“Adil yargılama yapmadınız, yapmıyorsunuz, , yapmamakta ısrar ediyorsunuz” diyor AİHM yargıçları…
AİHM’e karşı öfkeli sesler çıkarıyoruz.
15 Temmuz sonrası süreçte Yargı bu defa “FETÖ davaları” sebebiyle özel misyon üstlendi. Bir insanı FETÖ’den, yani “Terör örgütü” kapsamında yargılamak için hangi şartlar olmalıydı?
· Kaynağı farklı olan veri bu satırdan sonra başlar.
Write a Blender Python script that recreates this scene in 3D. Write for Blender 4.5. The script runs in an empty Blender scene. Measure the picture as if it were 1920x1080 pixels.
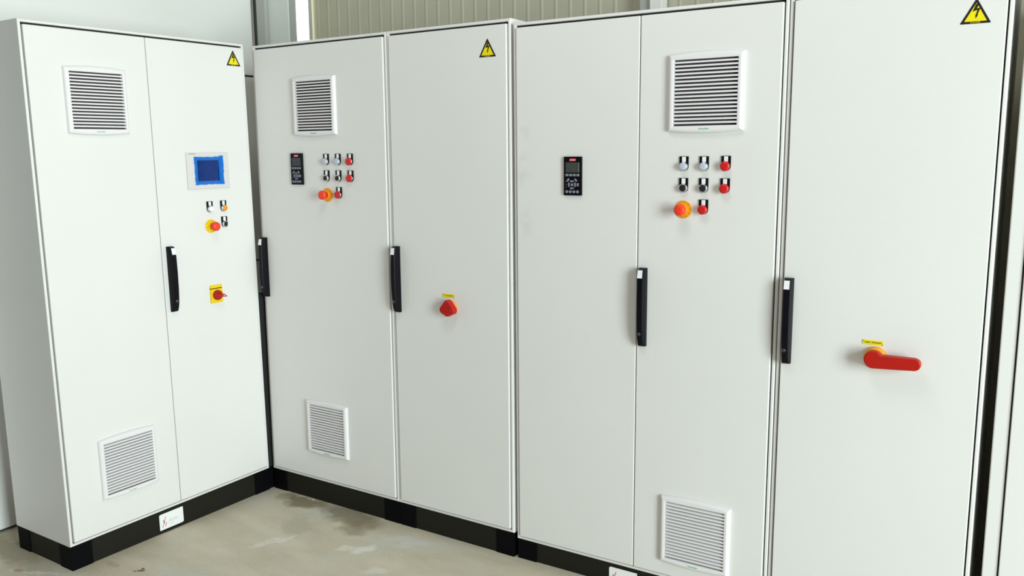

Bir kere peşin peşin yüzbinlerce insanı hedef alan kararlar sağnağı geldi. KHK ile “irtibat – iltisak” gibi hukuki boyutu tartışılacak gerekçelerle insanlar tecziye edildi, cezalandırıldı. Bu süreçte yargı yoktu.
“Arkadan gelsin” mantığı işledi. Bir yanda evet darbeciler vardı, ama öğretmen, ev hanımı, öğrenci vs… bu yüz binler darbeci miydi, terörist miydi?
Efsunlu bir Bylock bağlantısı geldi gündeme… Bank Asya’da parası olmak geldi. Dernek üyeliği geldi, Işık Evlerinde kalmak geldi… Bizzat iktidar mensuplarının iltisakları – irtibatları bulunan kurumlarla ilişki, yüzbinler için terör bağlantısı kapsamında değerlendirildi.
Neyse… İçerde yargı bu iklimden etkilendi ve evet, ev hanımları, öğrenciler, öğretmenler, üniversite hocaları dahil binlerce insan sapır sapır cezaevlerine yollandı.
“Geciken adalet adalet değildir” gibi bir öz deyişimiz de bulunsa, bizde adaletin gecikmesi de yargı sistemimizin aşamadığı tıkanmalardandır. Görevden alınıyorsunuz, içeri atılııyorsunuz, yıllarca yatıyorsunuz ve bir gün epeyce bir zaman önce başvurduğunuz AİHM’den bir karar çıkıyor:
“Türkiye insan hakları ihlalinde bulundu.”